Leadership is much the same. We all have an internal dashboard that gives us signals when things aren’t running smoothly. The trouble is, we’re often so focused on helping others reach their destination that we miss our own warning lights.
The other morning, a small light appeared on my car’s dashboard. It wasn’t dramatic — just quietly glowing, reminding me something needed attention. Our inner systems work the same way. Fatigue, frustration, or disconnection are early signs, softly signalling us to slow down and check in — before those quiet warnings turn into a mayday call.
What Burnout Really Is
Burnout is not just being tired or having a busy season. The World Health Organisation defines burnout as a syndrome that results from chronic workplace stress that has not been successfully managed. It has three key features:
Exhaustion: feeling completely drained, emotionally and physically.
Cynicism or detachment: losing connection to the work or the people we serve.
Reduced effectiveness: struggling to perform tasks that once came easily.
In Aotearoa, this is becoming increasingly common. A 2024 Massey University study found that 57 percent of workers were at high risk of burnout, more than double the figure just months earlier.

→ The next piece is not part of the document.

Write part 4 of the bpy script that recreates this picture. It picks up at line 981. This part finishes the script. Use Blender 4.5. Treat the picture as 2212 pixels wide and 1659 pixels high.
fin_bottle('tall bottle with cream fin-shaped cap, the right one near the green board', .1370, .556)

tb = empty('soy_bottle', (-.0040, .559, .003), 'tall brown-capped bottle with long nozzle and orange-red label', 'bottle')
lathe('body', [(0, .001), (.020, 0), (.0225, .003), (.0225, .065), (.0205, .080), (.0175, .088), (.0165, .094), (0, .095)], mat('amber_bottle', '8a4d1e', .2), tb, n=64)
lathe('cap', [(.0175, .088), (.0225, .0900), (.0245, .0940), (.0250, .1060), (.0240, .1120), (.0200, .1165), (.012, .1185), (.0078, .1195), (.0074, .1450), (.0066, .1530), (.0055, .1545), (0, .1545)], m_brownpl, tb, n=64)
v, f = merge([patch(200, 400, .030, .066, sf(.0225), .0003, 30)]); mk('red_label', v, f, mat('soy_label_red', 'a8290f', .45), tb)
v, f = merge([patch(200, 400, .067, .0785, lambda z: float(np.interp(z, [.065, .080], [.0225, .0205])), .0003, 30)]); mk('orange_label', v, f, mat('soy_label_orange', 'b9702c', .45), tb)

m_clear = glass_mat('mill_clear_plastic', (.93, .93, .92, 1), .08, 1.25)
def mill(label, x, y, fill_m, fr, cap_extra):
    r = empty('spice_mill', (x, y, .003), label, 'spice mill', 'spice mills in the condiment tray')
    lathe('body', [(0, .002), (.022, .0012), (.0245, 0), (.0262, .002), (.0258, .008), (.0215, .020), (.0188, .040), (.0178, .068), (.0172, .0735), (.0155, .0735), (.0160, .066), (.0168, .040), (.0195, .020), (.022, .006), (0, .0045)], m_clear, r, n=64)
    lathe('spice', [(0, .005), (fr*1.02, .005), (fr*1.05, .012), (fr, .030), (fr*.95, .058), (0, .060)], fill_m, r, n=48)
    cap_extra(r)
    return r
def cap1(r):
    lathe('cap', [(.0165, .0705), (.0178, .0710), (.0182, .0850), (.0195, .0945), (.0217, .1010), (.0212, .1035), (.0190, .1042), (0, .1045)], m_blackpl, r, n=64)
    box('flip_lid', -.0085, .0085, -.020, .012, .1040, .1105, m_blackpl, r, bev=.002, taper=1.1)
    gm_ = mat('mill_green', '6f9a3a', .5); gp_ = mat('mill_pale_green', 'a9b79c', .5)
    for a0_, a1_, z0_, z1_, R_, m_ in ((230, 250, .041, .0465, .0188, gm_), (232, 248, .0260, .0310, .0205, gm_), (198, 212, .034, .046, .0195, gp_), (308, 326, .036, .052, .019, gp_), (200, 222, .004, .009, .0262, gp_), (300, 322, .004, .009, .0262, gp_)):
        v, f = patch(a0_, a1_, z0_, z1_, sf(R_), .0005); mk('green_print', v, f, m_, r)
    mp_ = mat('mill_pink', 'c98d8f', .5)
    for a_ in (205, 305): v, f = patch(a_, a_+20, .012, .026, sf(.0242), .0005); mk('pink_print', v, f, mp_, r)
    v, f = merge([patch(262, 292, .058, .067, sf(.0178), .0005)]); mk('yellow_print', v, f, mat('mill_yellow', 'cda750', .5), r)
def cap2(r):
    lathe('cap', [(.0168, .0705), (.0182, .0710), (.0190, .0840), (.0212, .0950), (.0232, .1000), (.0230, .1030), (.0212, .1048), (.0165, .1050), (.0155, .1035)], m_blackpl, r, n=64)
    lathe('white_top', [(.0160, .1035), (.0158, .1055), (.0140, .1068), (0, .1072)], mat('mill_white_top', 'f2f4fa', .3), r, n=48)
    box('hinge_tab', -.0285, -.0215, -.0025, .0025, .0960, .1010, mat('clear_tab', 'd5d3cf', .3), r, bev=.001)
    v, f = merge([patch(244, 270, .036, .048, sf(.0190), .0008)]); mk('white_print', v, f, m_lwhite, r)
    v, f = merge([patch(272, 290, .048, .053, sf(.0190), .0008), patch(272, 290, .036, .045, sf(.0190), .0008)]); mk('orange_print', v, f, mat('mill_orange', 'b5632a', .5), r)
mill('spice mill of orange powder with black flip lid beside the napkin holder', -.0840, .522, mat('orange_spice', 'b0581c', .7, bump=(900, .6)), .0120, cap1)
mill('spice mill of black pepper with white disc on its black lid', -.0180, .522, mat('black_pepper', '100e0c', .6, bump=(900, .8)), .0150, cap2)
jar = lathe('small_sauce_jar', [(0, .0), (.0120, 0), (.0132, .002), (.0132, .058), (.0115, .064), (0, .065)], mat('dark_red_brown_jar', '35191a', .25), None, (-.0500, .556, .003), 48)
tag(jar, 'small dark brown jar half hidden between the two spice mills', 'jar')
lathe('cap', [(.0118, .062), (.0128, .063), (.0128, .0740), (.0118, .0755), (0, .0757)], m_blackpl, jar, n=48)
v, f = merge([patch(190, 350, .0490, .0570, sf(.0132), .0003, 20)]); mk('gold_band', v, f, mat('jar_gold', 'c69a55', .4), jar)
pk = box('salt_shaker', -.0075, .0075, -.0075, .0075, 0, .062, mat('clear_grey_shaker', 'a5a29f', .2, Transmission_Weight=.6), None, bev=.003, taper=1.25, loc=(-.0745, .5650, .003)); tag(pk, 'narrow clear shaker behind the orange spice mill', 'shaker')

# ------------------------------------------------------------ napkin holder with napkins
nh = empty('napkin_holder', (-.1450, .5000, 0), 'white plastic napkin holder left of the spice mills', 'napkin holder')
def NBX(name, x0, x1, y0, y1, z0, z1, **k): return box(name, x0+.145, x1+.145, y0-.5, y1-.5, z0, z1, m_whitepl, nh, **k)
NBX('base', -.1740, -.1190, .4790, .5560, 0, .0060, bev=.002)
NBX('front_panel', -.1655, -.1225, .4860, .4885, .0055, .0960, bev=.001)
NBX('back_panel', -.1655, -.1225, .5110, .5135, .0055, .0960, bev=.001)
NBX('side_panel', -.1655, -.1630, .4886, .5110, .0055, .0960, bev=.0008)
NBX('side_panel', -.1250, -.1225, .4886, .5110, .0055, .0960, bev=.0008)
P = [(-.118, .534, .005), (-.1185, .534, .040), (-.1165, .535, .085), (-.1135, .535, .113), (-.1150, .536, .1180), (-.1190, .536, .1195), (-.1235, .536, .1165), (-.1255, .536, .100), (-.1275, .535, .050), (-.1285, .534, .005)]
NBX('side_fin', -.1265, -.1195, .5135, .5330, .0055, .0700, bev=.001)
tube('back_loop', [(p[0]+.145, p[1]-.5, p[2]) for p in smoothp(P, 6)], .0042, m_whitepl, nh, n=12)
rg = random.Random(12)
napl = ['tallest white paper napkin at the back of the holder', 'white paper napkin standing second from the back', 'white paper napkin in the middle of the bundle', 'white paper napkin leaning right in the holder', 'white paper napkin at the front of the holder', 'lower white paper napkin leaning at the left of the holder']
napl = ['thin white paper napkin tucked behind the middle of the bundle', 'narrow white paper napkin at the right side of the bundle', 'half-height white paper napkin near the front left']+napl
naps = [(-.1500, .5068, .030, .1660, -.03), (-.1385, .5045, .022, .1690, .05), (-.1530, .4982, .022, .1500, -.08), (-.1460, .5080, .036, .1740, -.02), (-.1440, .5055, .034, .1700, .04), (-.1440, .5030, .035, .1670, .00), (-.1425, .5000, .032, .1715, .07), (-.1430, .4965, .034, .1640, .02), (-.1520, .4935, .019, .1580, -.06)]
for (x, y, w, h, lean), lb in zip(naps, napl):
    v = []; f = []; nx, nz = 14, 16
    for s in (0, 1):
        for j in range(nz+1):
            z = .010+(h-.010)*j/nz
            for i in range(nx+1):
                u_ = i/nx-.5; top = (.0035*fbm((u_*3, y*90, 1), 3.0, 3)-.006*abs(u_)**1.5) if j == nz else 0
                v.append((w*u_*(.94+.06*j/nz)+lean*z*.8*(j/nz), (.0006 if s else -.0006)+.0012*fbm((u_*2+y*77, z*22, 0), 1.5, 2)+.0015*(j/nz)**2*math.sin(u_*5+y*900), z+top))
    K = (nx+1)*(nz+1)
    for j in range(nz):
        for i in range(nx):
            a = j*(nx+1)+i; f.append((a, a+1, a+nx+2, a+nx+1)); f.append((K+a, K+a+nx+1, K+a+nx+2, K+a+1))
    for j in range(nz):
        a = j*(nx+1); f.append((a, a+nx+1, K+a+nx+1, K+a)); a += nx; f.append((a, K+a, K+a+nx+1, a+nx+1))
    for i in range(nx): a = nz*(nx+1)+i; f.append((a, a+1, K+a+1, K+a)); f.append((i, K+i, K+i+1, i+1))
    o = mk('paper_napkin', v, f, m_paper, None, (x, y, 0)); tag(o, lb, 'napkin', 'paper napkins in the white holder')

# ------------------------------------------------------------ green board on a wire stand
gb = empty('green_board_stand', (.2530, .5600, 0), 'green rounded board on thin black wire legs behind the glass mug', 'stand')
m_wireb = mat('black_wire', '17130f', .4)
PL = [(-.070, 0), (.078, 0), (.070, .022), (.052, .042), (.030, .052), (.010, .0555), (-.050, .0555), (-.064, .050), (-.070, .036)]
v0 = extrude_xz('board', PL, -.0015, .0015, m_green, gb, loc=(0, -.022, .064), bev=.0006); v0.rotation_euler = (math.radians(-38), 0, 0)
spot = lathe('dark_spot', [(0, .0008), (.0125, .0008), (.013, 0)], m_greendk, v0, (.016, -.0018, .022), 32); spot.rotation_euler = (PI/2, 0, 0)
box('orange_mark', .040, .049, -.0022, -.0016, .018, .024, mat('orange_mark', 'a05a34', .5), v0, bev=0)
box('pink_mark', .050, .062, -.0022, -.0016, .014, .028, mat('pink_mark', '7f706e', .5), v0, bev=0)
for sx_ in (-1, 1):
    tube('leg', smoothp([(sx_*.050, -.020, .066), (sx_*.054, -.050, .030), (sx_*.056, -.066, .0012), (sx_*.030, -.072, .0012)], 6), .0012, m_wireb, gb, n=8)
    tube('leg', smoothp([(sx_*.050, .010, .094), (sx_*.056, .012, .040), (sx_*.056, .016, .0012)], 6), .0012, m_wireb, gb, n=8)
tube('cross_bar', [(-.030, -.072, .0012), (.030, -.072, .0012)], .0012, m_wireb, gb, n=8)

The Wellness at Work Report 2024 reported that 61 percent of employees had felt burnout in the past three months, with the number climbing to 70 percent for Gen Z workers.
These are not just statistics. They are a mirror showing us how easy it is to drive on empty without noticing until the engine begins to fail.
Checking Your Dashboard
So what should we be looking for on our personal dashboards? Here are some of the most common warning lights:
Energy gauge: You wake up tired, even after a full night of sleep. Coffee no longer cuts it.
Focus indicator: You are forgetting things, struggling to concentrate, or procrastinating on tasks you would normally handle with ease.
Mood sensor: You find yourself irritable, snapping at small things, or feeling flat and disconnected.
Connection signal: You avoid people, dread meetings, or feel detached from your team.
Meaning meter: The purpose behind your work feels distant, and what once inspired you now feels like a burden.
Body alerts: Headaches, muscle tension, or ongoing health niggles. The body keeps the score of ongoing stress.
These are not signs of failure. They are data. They are your dashboard showing you it is time to pull over and reset.
Catching Ourselves Early
The (somewhat) good news is that burnout doesn’t arrive without warning — it builds gradually, light by light. Which means we can catch it early. Taking a micro-pause to ask, How’s my dashboard looking today? helps us notice when we’re running low on fuel or flying through turbulence.
Small resets — stepping outside for air, breathing deeply, reaching out for connection — act like quick maintenance checks. They steady our systems and keep us flight-ready.
Leaders who tune in to their own dashboards don’t just protect their wellbeing; they model a culture where others feel permission to do the same.
Reflection Prompts
If I looked honestly at my dashboard today, what warning lights are glowing?
Which part of my dashboard; energy, focus, mood, connection, meaning, body, needs the most attention right now?
What small action could I take this week to reset before I hit empty?